Things are quite different three years on but other challenges have sprung up to replace those dramatic events of 2011.

That board, led by the charismatic Majola, steadfastly dug in their heels, refusing to accept a KPMG report that had fingered the crooked chief executive of contravening the Companies Act and helping himself to a hefty, undeclared bonus.

It was only after the intervention of Sports Minister Fikile Mbalula through the Chris Nicholson commission of inquiry that Majola finally buckled and fell on his sword, catalysing a painful process that included crocodile tears, suspension and his eventual sacking on October 19 2012.

He raged against the dying of the light, disputing the expulsion and exercising all the available avenues of appeal.

But even a trip to the Labour Court did not bear fruit.

The Nicholson report recommended a five-five split of independents and non-independents to form the new board, which was elected in January last year.

While a newish broom was sweeping clean and Chris Nenzani took over as president, there were still remnants of the old guard.

More importantly, the Nicholson report was flouted and there was a seven-five split in favour of the non-independents.

It was a shift in the right direction for the beleaguered organisation as it tried to save face – but more trouble was brewing with Haroon Lorgat’s appointment as chief executive.

It soured what was a peaceful relationship with the Board of Control for Cricket in India (BCCI) to the point where a money-spinning Indian tour to South Africa was nearly cancelled last year.

When governance was improved, the bad apples were thrown out to the financial detriment of the organisation.

The 2013/14 financial year, which should have been CSA’s best ever since becoming a Section?21 organisation, will have slimmer pickings than previously anticipated: the reported R200?million loss because of the shortened two test, three One Day International Indian tour is not easily shrugged off.

Irrespective of what Nenzani and Lorgat do going into the future, their tenure will always be marred by the BCCI spat.

For a change, CSA were wrong for doing the right thing.

The winds of change did not spare the coach and some players, with Gary Kirsten, Jacques Kallis and Graeme Smith all moving aside.

Smith’s retirement came as a shock after he struggled against his bête noire, Aussie fast bowler Mitchell Johnson, during the test series in South Africa.

Poignantly, Smith’s career ended where it all began: at his beloved Newlands in Cape Town against Australia, where he scored three, just as he did in his 2002 debut.

Even though Smith might never have been a willing partner, whatever ties South African cricket had with Majola were finally severed.

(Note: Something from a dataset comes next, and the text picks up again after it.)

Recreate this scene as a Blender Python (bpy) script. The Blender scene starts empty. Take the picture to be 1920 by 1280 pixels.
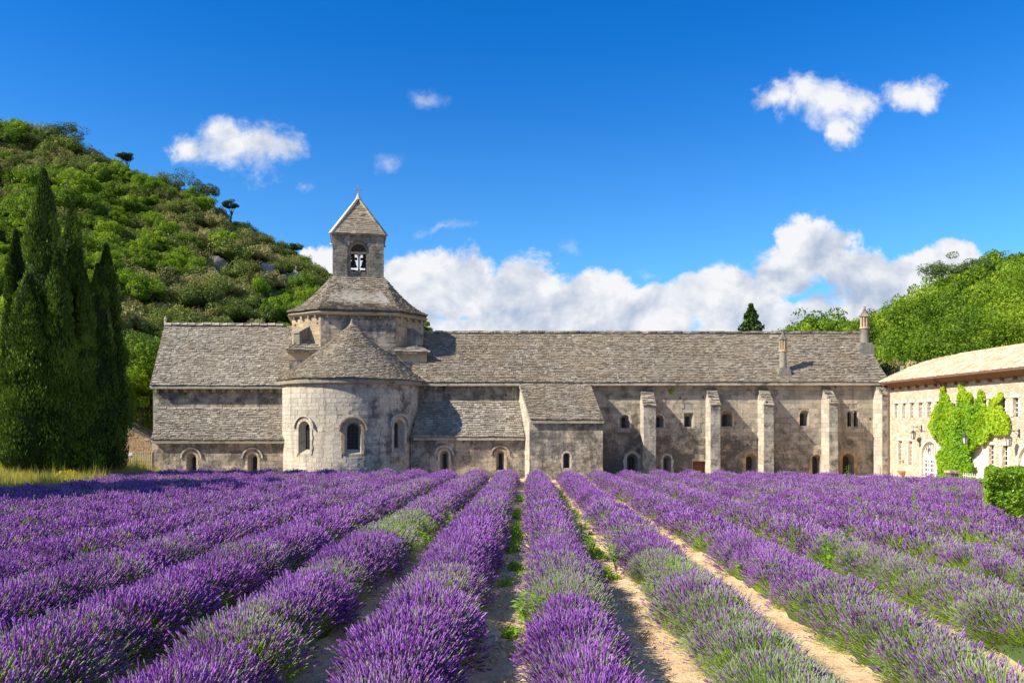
import bpy, math, random
import numpy as np
from mathutils import Vector, Matrix
R_ = math.radians
random.seed(7)
RNG = np.random.default_rng(11)
S = bpy.context.scene
COL = S.collection

# ------------------------------------------------------------------ camera
F = 1500.0                      # focal length in pixels of the 1920 wide photograph
HZ = 792.0                      # horizon row
CH = 2.6                        # eye height
cd = bpy.data.cameras.new('camera'); cam = bpy.data.objects.new('camera', cd); COL.objects.link(cam)
cd.sensor_width = 36.0; cd.lens = 36.0 * F / 1920.0; cd.shift_y = (HZ - 640) / 1920.0
cd.clip_start = 0.1; cd.clip_end = 5000
cam.location = (0, 0, CH); cam.rotation_euler = (R_(90), 0, 0)
S.camera = cam

def P(px, py, Y):
    return Vector(((px - 960) / F * Y, Y, CH + (HZ - py) / F * Y))

# ------------------------------------------------------------------ light
SUN = Vector((-2.4, -1.0, 1.95)).normalized()      # towards the sun
sl = bpy.data.lights.new('sun', 'SUN'); so = bpy.data.objects.new('sun', sl); COL.objects.link(so)
sl.energy = 5.0; sl.angle = R_(0.53); sl.color = (1.0, 0.93, 0.80)
so.rotation_euler = SUN.to_track_quat('Z', 'Y').to_euler(); so.location = (-40, -20, 40)
S.view_settings.view_transform = 'Standard'; S.view_settings.look = 'None'
S.view_settings.exposure = 0.68; S.view_settings.gamma = 1.0
S.view_settings.use_curve_mapping = False

# ------------------------------------------------------------------ node helper
class NT:
    def __init__(s, tree): s.t = tree; s.n = tree.nodes; s.l = tree.links
    def _set(s, sock, v):
        if v is None: return
        if isinstance(v, bpy.types.NodeSocket): s.l.new(v, sock)
        elif isinstance(v, (tuple, list)) and len(v) == 3 and sock.type == 'RGBA': sock.default_value = (*v, 1)
        else: sock.default_value = v
    def node(s, typ, ins=None, **kw):
        n = s.n.new(typ)
        for k, v in kw.items(): setattr(n, k, v)
        for k, v in (ins or {}).items(): s._set(n.inputs[k], v)
        return n
    def m(s, op, a, b=None, c=None, clamp=False):
        n = s.n.new('ShaderNodeMath'); n.operation = op; n.use_clamp = clamp
        s._set(n.inputs[0], a); s._set(n.inputs[1], b); s._set(n.inputs[2], c)
        return n.outputs[0]
    def noise(s, vec, scale, detail=4, rough=0.55, dist=0.0):
        n = s.node('ShaderNodeTexNoise', {'Scale': scale, 'Detail': detail, 'Roughness': rough, 'Distortion': dist})
        if vec is not None: s.l.new(vec, n.inputs['Vector'])
        return n.outputs[0]
    def scalev(s, vec, sc):
        n = s.node('ShaderNodeVectorMath', operation='MULTIPLY'); s.l.new(vec, n.inputs[0]); n.inputs[1].default_value = sc
        return n.outputs[0]
    def sstep(s, x, a, b, lo=0.0, hi=1.0):
        n = s.node('ShaderNodeMapRange', {'From Min': a, 'From Max': b, 'To Min': lo, 'To Max': hi}, interpolation_type='SMOOTHSTEP')
        s._set(n.inputs['Value'], x); return n.outputs['Result']
    def mix(s, f, a, b, mode='MIX'):
        n = s.node('ShaderNodeMix', data_type='RGBA', blend_type=mode)
        s._set(n.inputs[0], f); s._set(n.inputs[6], a); s._set(n.inputs[7], b)
        return n.outputs[2]
    def ramp(s, f, stops):
        n = s.n.new('ShaderNodeValToRGB'); s._set(n.inputs[0], f); e = n.color_ramp.elements
        while len(e) < len(stops): e.new(0.5)
        for k, (p, c) in enumerate(stops): e[k].position = p; e[k].color = (*c, 1)
        return n.outputs[0]

# ------------------------------------------------------------------ sky with clouds (directions, all round)
w = bpy.data.worlds.new('World'); S.world = w; w.use_nodes = True
N = NT(w.node_tree); N.n.clear()
sky = N.node('ShaderNodeTexSky', sky_type='NISHITA', sun_disc=False, sun_elevation=math.asin(SUN.z),
             sun_rotation=math.atan2(SUN.x, SUN.y), altitude=300.0, air_density=1.0, dust_density=0.3, ozone_density=3.0)
geo = N.node('ShaderNodeTexCoord').outputs['Generated']
sep = N.node('ShaderNodeSeparateXYZ', {0: geo})
dx, dy, dz = sep.outputs
ady = N.m('MAXIMUM', N.m('ABSOLUTE', dy), 0.05)
u = N.m('DIVIDE', dx, ady); v = N.m('DIVIDE', dz, ady)
front = N.m('GREATER_THAN', dy, 0.0)
elev = dz
uv = N.node('ShaderNodeCombineXYZ', {0: u, 1: v}).outputs[0]
# wobble the plane in which the cloud masses are laid out
def blob_field(us, vs, blobs, k=0.0):
    out = None
    for (bx, by, rx, ry) in blobs:
        cu, cv, au, av = (bx - 960) / F, (HZ - by) / F, rx / F, ry / F
        a = N.m('MULTIPLY', N.m('SUBTRACT', us, cu), 1 / au); b = N.m('MULTIPLY', N.m('SUBTRACT', vs, cv), 1 / av)
        d = N.m('SQRT', N.m('ADD', N.m('MULTIPLY', a, a), N.m('MULTIPLY', b, b)))
        f = N.m('SUBTRACT', 1.0, d)
        f = N.m('MAXIMUM', f, -2.0)
        out = f if out is None else N.m('MAXIMUM', out, f)
    return out
SMALL = [(452, 286, 125, 52), (505, 272, 70, 52), (420, 262, 58, 42), (352, 280, 42, 30),
         (1455, 172, 66, 36), (1500, 185, 70, 44), (1560, 205, 84, 54), (1590, 248, 34, 36), (1700, 176, 74, 34), (1738, 174, 46, 36)]
BIG = [(1535, 478, 92, 66), (1600, 510, 110, 60), (1450, 520, 90, 52), (1360, 560, 130, 66), (1780, 520, 110, 72), (1730, 500, 70, 52),
       (1690, 560, 160, 80), (1230, 585, 130, 70), (1110, 580, 120, 80), (980, 560, 130, 82), (870, 545, 120, 84), (770, 550, 110, 88),
       (650, 500, 70, 52), (600, 480, 32, 30), (1500, 620, 300, 60), (900, 640, 420, 60), (2000, 560, 200, 90), (400, 640, 300, 60), (1765, 485, 105, 46), (1655, 530, 110, 60)]
WISP = [(736, 302, 40, 30), (794, 178, 52, 24), (1215, 512, 60, 20), (830, 428, 62, 12), (1060, 462, 34, 24), (565, 342, 30, 16)]
wc = N.node('ShaderNodeTexNoise', {'Vector': uv, 'Scale': 9.0, 'Detail': 5, 'Roughness': 0.62}).outputs['Color']
wv = N.node('ShaderNodeVectorMath', {0: wc, 1: (-0.5, -0.5, -0.5)}, operation='ADD').outputs[0]
wv = N.scalev(wv, (0.11, 0.075, 0.0))
wuv = N.node('ShaderNodeVectorMath', {0: uv, 1: wv}, operation='ADD').outputs[0]
wsep = N.node('ShaderNodeSeparateXYZ', {0: wuv}).outputs; uw, vw = wsep[0], wsep[1]
n1 = N.noise(uv, 13.0, 8, 0.66, 0.35); n2 = N.noise(uv, 6.0, 5, 0.5, 0.2); 
fs = blob_field(uw, vw, SMALL); fb = blob_field(uw, vw, BIG); fw = blob_field(uw, vw, WISP)
nn = N.m('SUBTRACT', N.m('ADD', N.m('MULTIPLY', n1, 0.75), N.m('MULTIPLY', n2, 0.25)), 0.5)
ds = N.sstep(N.m('ADD', fs, N.m('MULTIPLY', nn, 2.9)), -0.03, 0.80)
db = N.sstep(N.m('ADD', fb, N.m('MULTIPLY', nn, 2.0)), 0.01, 0.32)
dw = N.m('MULTIPLY', N.sstep(N.m('ADD', fw, N.m('MULTIPLY', nn, 3.6)), 0.1, 1.25), 0.42)
dens_f = N.m('MULTIPLY', N.m('MAXIMUM', N.m('MAXIMUM', ds, db), dw), front)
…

A new leaf will be turned when the Proteas tour Sri Lanka for the first time in eight years under a new test captain.

The rescheduled test series exposed South Africa’s lack of negotiating nous but also how long-format cricket is slowly losing its appeal in Sri Lanka.

Then there was the usual failure at an ICC event shoehorned into the period, even though the semifinal loss to India during the T20 World Cup in Bangladesh was due to tactical deficiencies rather than choking.

Progress has been minimal, with no African representation in the test team – but cricketing life is better now than it was in 2011.

One has to wonder what the next three years will bring.